Três eventos bobos, tão bobos que o que mais chama a atenção é a sua insignificância, uniram-se nos meus distorcidos miolos numa demonstração que me parece evidente dos tempos que correm. O primeiro foi um desses acontecimentos que só têm importância para algumas pessoas; quase uma festa familiar, poderíamos dizer. Trata-se de uma colação de grau, uma reminiscência medieval que ainda assombra aqueloutra reminiscência medieval que são as universidades. O segundo foi ainda mais evanescente, se podemos assim dizer: as reações a um tuíte por sua vez reativo a uma situação kafkiana que ocorreu na Inglaterra. A terceira é uma dessas medonhices ultraviolentas que vêm acontecendo, apavorante tanto pelo feito, como pelo contra quem foi feito, bem como pelas palavras ditas pelos agressores e as reações dos envolvidos, mas de que, em última instância, entre mortos e feridos salvaram-se todos.

Umas criancinhas estavam fazendo um “presépio vivo” numa praça na França, praça aliás dedicada a São Jorge. Havia uns cordeirinhos e um burrico de verdade, levados por uma fazenda em que desempregados são capacitados para o trabalho. Uma boa meia-dúzia de corais se apresentaria, tudo para celebrar o nascimento d’Aquele que mandou o jovem rico vender tudo o que tinha e dar o dinheiro aos pobres, d’Aquele que disse que seria mais fácil passar um camelo pelo buraco de uma agulha que um rico entrar no Reino dos Céus. D’Aquele que não tinha uma pedra onde repousar a cabeça. Pois bem, uma récua de coisa de cinquenta boçais vestidos de preto e mascarados irrompeu, berrando serem “os anticapitalistas” e mandando “dar um basta aos fascistas”. Escarraram nas crianças e avançaram contra os corais. O presépio e a apresentação musical, compreensivelmente, foram dissolvidos. O Arcebispo lamentou o ocorrido, e só. Não houve quem defendesse as crianças e os cantores, não houve quem enfrentasse os atacantes. Faltou um São Jorge para dar cabo dos camisas-negras que fizeram as vezes de dragão.

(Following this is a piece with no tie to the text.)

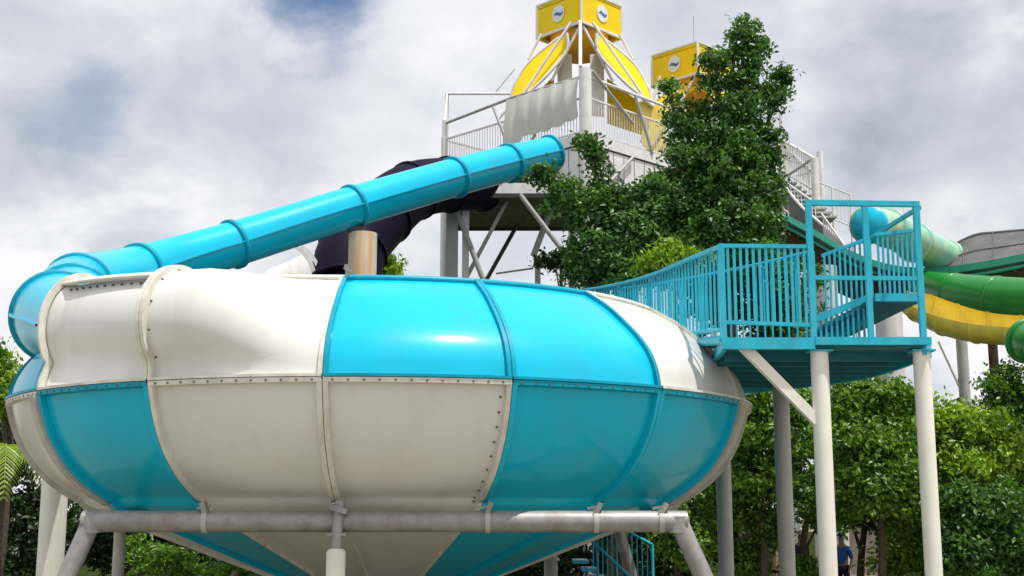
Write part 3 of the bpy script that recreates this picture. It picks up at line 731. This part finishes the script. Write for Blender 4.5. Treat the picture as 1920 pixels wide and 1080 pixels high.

Já na Pérfida Albion, a autora de Harry Potter defendeu num tuíte uma moça que foi demitida de seu serviço por afirmar a obviedade gritante de que a humanidade é binariamente dividida em dois sexos, e que nem reza braba pode mudar tal condição. O Judiciário inglês não a ajudou, afirmando que tal “opinião” não estaria dentre as que o direito de livre expressão e crença protege(!).

Na colação de grau, por sua vez, numa universidade federal de Humanas, os alunos quase todos bradaram “Lula Livre!”, como se o molusco em questão já não tivesse recuperado no tapetão o direito legal de ir e vir, soltando para isso milhares de outros facínoras pelas ruas. Os poucos formandos que não se alinham com a extrema-esquerda calaram-se, por medo. O máximo que houve foi um orador que notadamente não bradou em defesa do meliante em questão, e foi por isso vaiado por seus fãs. Não houve, como eu torcera para haver, sabedor que já era de que haveriam brados moluscófilos, um gritinho que fosse em defesa de Cristo Rei, ou ao menos do retorno do ora errante eneadáctilo a sua justa condição anterior de presidiário.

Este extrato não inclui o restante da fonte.